### Source material

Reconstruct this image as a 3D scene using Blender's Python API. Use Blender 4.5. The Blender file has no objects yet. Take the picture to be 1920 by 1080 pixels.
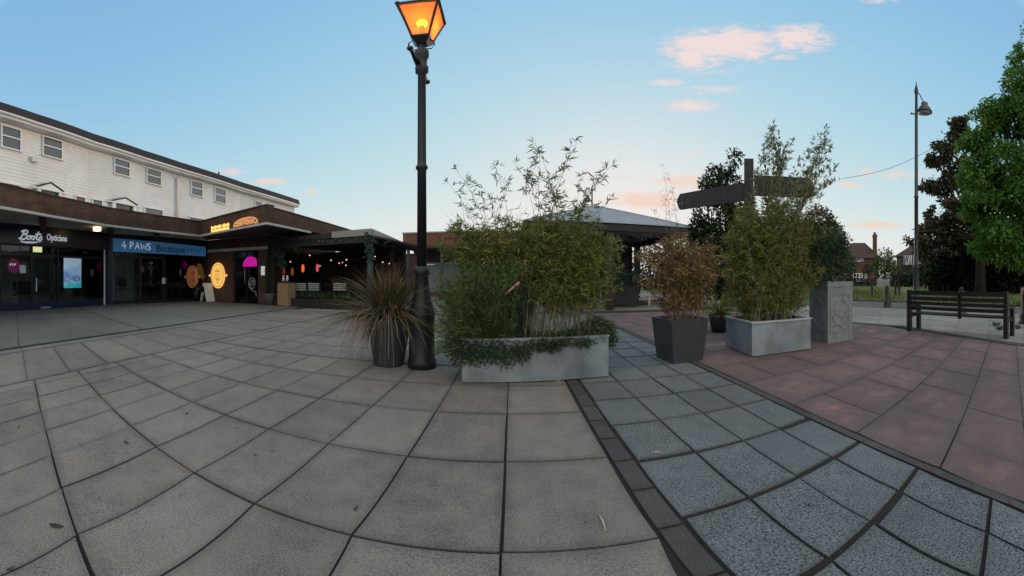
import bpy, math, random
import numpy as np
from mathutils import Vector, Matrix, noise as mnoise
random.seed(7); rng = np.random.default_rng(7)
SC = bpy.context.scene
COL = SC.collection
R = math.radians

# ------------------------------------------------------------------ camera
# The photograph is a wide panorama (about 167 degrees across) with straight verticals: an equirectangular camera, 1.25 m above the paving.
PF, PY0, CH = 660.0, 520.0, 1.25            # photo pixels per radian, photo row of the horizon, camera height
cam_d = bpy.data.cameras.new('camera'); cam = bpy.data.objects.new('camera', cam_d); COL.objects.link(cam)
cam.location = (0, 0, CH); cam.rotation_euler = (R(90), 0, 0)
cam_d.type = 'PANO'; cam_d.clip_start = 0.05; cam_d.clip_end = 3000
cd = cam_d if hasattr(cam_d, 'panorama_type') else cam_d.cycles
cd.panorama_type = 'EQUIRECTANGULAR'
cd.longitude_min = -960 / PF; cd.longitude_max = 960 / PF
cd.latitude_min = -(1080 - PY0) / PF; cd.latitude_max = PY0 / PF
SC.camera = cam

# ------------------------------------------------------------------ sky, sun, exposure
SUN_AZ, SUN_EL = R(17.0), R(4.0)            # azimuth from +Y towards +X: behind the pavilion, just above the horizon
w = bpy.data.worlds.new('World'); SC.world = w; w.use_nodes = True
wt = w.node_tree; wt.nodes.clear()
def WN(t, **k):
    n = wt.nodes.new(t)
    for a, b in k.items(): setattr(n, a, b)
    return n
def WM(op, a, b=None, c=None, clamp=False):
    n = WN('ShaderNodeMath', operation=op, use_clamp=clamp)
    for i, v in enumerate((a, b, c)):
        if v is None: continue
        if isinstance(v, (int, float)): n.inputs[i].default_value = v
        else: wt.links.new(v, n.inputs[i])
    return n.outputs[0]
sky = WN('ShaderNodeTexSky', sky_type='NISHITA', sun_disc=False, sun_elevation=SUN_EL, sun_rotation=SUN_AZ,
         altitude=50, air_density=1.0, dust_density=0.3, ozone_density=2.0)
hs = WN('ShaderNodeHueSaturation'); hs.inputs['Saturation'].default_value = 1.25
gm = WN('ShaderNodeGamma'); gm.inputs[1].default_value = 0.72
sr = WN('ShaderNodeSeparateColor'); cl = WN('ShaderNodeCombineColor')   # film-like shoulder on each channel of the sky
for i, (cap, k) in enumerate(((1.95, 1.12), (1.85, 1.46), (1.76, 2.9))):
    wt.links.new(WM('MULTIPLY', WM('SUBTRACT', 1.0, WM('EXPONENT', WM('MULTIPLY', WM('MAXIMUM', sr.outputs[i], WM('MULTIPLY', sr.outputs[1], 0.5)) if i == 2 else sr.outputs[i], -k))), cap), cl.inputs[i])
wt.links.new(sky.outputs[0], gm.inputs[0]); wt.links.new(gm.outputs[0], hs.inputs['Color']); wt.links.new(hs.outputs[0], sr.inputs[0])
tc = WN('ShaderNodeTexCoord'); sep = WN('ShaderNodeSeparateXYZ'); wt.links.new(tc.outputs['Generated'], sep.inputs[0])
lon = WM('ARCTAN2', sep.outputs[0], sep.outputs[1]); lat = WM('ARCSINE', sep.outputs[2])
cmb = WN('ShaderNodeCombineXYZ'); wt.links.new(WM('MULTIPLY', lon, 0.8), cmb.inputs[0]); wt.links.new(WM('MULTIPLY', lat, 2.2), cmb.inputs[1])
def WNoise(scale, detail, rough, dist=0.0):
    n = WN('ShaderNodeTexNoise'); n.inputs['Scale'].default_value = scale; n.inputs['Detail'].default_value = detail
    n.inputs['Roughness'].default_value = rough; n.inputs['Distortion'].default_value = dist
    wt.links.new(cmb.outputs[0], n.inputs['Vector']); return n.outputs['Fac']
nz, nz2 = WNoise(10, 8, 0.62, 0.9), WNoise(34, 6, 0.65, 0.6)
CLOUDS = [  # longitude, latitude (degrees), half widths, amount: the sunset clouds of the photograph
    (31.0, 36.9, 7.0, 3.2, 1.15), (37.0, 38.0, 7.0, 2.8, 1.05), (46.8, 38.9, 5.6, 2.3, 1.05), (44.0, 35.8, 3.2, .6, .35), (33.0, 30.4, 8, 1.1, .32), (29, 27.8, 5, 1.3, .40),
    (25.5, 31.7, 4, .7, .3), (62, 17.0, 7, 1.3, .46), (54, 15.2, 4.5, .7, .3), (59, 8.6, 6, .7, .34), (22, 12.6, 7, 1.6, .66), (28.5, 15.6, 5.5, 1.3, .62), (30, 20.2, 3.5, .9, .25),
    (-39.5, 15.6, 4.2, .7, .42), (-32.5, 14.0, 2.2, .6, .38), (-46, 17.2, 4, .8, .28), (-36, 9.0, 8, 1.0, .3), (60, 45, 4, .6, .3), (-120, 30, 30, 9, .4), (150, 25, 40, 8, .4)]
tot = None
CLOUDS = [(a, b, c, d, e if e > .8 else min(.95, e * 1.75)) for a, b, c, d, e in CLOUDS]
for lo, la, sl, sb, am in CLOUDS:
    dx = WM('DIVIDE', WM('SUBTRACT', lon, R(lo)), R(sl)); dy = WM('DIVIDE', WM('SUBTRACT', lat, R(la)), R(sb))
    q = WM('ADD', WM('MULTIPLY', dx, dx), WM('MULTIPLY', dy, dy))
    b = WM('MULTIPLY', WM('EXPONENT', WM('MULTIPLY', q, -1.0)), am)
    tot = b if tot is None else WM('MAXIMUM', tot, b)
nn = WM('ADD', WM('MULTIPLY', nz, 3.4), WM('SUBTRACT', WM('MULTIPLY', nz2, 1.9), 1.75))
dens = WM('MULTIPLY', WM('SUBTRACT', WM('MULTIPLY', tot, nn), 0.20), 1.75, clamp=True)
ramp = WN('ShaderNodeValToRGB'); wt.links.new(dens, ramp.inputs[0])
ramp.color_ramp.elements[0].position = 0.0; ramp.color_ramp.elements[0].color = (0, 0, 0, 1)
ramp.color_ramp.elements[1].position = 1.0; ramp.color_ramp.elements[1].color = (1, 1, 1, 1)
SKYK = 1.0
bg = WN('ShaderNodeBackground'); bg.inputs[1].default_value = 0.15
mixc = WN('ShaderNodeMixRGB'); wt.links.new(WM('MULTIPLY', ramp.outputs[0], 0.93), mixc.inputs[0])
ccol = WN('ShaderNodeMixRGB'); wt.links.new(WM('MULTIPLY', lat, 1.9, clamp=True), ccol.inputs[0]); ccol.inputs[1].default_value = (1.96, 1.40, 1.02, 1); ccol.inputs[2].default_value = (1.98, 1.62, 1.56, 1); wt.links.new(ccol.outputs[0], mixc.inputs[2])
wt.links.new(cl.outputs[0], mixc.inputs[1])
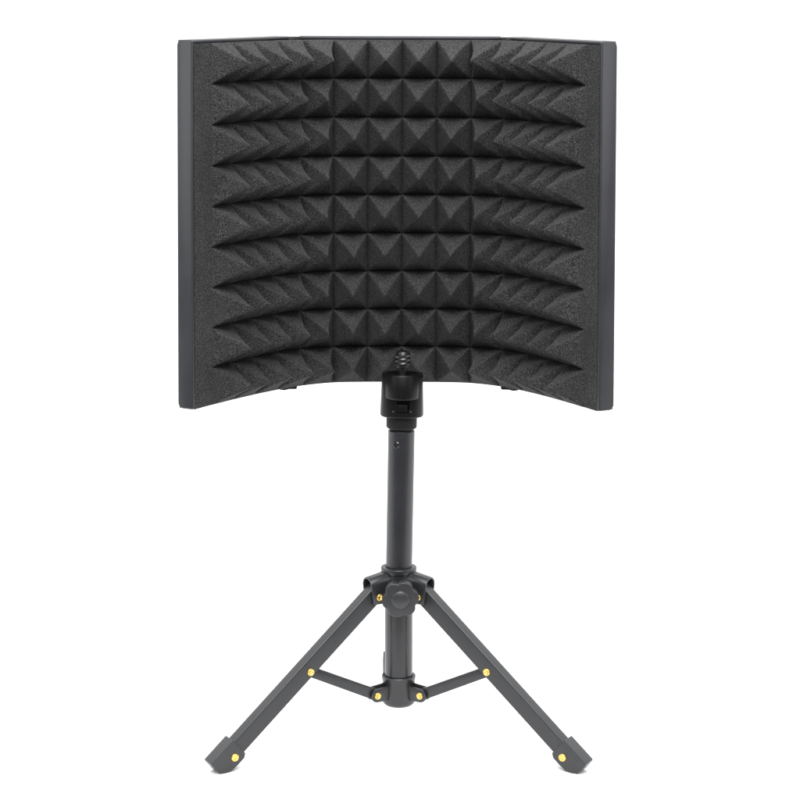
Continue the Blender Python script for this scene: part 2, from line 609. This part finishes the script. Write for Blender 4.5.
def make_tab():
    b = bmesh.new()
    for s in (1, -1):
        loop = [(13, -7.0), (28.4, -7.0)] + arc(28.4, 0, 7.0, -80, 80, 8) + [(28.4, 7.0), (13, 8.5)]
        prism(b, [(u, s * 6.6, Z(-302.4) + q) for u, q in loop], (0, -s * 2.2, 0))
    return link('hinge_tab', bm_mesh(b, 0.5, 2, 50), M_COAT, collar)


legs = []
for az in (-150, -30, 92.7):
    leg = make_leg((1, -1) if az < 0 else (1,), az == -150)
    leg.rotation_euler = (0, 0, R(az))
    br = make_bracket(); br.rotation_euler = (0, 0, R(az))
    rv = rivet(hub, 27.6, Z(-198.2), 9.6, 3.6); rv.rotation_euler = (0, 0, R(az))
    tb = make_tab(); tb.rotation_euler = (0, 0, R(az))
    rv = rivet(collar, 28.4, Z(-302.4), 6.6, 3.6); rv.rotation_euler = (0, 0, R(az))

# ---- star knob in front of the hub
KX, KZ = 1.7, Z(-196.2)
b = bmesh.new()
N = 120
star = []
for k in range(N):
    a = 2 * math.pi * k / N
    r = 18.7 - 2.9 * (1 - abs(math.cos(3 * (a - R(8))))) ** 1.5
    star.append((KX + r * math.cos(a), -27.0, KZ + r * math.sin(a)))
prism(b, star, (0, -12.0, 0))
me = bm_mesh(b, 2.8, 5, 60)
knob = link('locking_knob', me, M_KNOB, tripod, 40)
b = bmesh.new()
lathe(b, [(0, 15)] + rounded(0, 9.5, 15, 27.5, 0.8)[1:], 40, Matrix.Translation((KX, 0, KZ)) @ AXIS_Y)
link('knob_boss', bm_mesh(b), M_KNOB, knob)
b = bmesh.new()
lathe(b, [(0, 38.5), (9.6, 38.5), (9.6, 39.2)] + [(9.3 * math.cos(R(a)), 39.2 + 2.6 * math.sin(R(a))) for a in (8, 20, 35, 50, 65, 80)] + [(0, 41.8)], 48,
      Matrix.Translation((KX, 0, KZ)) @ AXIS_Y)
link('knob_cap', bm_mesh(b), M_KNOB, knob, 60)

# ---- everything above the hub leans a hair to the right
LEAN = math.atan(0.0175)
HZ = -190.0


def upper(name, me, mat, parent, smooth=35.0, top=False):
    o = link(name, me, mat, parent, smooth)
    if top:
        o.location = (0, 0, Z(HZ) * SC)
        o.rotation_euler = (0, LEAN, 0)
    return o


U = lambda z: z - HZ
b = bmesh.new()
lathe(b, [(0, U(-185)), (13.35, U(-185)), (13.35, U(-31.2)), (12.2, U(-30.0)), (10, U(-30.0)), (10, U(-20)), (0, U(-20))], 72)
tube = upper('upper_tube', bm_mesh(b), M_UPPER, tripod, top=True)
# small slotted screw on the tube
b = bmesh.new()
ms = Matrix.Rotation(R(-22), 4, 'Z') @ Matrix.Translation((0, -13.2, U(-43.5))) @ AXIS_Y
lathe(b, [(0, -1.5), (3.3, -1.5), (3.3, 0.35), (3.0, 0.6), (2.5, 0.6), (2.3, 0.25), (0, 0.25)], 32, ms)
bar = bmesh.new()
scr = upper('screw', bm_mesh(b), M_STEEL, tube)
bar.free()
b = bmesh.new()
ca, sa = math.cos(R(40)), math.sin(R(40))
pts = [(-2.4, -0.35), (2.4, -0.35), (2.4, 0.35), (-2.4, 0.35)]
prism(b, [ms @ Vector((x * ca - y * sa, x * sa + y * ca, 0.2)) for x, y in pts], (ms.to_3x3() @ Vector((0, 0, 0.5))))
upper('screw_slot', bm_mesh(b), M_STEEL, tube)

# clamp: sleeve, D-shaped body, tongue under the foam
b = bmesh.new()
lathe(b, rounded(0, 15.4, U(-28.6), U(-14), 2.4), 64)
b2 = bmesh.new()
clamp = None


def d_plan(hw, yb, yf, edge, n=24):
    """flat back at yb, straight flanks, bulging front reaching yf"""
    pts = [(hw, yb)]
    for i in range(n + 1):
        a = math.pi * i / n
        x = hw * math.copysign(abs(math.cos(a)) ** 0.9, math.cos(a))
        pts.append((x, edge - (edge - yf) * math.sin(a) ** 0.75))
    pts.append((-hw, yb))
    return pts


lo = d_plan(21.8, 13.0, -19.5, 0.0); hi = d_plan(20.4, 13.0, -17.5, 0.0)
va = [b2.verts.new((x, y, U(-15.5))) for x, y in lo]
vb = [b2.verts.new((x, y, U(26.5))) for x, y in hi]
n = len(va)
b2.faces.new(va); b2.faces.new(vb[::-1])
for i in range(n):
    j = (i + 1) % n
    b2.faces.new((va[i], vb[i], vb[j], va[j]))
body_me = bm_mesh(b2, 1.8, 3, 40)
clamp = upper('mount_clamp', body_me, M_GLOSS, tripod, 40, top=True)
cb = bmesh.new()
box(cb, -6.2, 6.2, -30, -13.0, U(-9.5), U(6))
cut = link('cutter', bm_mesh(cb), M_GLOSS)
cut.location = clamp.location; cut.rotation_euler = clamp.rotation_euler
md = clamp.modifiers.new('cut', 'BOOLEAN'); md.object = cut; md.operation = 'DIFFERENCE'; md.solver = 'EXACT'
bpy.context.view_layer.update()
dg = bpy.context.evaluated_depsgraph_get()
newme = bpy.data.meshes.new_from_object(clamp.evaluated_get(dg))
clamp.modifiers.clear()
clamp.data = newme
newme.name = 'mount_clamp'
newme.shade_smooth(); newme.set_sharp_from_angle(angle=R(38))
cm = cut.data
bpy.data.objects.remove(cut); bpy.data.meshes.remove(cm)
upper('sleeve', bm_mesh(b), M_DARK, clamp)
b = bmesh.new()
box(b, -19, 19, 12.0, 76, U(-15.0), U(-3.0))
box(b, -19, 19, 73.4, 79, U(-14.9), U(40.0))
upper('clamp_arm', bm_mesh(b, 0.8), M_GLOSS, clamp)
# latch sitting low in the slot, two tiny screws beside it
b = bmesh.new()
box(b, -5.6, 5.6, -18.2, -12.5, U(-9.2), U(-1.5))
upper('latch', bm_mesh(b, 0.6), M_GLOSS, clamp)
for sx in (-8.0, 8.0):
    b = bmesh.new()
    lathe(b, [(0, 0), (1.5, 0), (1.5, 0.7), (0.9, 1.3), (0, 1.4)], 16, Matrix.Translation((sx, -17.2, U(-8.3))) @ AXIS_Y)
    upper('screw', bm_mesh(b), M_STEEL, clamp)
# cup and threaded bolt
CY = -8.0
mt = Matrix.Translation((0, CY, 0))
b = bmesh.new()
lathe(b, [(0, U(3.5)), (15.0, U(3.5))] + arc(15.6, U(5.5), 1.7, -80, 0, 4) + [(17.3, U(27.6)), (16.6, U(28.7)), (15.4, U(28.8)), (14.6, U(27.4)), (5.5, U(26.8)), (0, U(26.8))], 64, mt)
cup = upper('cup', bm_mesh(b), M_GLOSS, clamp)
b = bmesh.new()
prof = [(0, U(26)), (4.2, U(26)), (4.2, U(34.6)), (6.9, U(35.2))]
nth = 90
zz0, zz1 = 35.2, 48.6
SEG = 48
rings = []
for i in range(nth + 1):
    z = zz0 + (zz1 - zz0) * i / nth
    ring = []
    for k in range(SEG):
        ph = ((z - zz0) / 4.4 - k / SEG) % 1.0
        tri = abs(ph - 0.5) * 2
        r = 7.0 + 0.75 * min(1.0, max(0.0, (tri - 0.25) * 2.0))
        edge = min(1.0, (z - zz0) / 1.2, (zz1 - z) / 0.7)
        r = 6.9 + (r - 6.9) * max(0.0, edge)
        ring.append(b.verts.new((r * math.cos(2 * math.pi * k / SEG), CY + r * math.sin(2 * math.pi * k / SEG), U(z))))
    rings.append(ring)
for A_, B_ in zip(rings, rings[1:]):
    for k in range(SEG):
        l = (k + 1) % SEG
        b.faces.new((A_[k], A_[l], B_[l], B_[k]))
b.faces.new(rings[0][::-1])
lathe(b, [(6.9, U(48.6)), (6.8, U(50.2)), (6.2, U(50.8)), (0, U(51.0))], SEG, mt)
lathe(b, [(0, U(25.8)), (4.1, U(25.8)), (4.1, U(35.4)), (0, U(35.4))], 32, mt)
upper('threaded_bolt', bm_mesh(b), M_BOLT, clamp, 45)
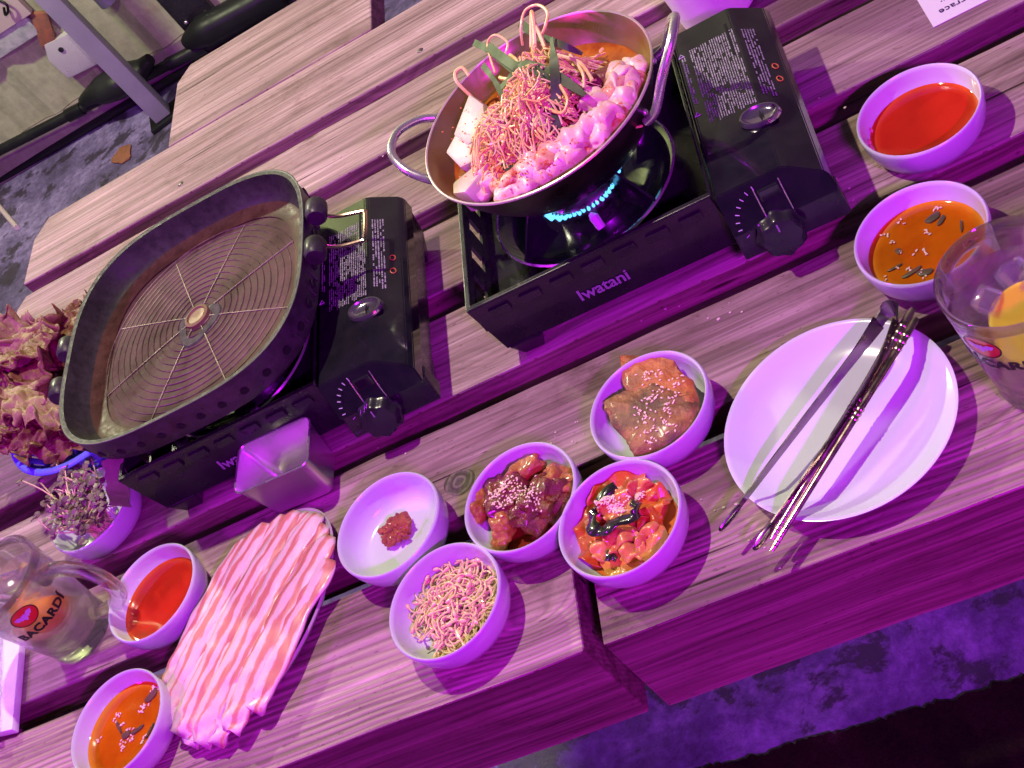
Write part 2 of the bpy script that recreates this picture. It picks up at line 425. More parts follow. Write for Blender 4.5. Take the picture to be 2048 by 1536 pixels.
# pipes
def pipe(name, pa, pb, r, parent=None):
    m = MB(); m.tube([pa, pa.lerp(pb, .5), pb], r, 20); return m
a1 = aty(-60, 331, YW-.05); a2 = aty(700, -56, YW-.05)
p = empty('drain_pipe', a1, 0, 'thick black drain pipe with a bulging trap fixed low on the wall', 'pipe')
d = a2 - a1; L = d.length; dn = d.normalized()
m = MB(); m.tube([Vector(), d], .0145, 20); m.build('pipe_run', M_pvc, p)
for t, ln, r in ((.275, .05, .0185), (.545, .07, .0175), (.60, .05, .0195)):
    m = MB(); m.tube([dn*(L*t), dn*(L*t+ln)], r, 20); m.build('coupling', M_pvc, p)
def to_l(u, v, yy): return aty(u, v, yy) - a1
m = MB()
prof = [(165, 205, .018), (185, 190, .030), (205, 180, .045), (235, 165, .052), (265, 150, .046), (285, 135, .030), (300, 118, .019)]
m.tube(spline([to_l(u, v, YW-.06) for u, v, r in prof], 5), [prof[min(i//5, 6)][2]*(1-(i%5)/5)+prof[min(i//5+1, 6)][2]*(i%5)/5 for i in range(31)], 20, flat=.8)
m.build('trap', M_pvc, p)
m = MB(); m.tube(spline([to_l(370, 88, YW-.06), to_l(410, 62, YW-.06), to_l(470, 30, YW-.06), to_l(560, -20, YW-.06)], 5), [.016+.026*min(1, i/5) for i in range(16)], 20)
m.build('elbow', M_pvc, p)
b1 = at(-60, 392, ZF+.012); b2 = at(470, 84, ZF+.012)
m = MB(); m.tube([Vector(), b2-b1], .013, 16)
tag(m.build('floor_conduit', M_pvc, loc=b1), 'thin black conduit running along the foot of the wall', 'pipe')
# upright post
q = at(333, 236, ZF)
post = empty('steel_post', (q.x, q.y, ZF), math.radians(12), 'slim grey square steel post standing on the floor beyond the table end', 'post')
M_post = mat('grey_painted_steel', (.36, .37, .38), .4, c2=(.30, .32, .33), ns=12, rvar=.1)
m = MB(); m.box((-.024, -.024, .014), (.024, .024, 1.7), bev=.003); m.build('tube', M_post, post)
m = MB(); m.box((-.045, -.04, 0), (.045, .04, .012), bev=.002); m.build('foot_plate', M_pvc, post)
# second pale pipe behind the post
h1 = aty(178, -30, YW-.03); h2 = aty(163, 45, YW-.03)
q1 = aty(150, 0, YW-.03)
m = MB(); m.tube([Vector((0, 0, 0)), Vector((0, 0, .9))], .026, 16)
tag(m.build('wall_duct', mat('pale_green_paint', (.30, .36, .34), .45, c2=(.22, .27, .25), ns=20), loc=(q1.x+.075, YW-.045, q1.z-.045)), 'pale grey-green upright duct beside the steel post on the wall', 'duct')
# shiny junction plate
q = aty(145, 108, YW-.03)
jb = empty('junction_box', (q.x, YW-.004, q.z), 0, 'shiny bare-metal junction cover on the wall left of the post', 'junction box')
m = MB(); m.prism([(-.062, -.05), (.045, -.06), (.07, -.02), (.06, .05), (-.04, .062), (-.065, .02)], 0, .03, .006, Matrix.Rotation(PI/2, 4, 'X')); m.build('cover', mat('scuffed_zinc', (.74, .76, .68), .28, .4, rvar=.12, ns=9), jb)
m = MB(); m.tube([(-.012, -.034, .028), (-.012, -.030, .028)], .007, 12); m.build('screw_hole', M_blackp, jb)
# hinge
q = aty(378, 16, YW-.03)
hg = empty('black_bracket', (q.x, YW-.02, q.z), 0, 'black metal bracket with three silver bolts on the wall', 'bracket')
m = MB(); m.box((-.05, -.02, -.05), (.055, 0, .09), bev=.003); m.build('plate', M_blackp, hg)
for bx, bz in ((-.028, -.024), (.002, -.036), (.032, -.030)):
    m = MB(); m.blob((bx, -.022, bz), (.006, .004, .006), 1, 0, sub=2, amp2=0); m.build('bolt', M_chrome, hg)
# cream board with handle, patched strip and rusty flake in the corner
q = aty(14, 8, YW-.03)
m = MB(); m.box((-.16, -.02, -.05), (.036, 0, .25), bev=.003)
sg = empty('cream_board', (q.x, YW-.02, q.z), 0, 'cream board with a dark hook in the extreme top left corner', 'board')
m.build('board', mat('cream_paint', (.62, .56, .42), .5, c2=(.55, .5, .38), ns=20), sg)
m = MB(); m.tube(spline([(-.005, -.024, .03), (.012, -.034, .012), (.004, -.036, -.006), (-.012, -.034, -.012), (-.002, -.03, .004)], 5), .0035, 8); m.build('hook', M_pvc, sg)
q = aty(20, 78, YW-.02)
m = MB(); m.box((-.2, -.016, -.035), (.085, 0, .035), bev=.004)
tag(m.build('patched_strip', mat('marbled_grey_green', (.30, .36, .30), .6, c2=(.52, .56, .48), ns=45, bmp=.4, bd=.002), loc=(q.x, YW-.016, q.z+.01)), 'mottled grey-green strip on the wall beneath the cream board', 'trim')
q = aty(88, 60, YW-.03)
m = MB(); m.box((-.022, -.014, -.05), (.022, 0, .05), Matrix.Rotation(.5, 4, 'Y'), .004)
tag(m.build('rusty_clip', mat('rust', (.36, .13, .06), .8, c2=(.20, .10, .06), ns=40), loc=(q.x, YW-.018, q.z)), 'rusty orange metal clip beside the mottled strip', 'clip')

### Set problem
From the first line of the listing above, repeat every line through the one holding "R = math.radians". Both ends count, and pictures stay out.

### Correct response
Reconstruct this image as a 3D scene using Blender's Python API. Use Blender 4.5. The Blender file has no objects yet. Take the picture to be 1920 by 1080 pixels.
import bpy, math, random
import numpy as np
from mathutils import Vector, Matrix, noise as mnoise
random.seed(7); rng = np.random.default_rng(7)
SC = bpy.context.scene
COL = SC.collection
R = math.radians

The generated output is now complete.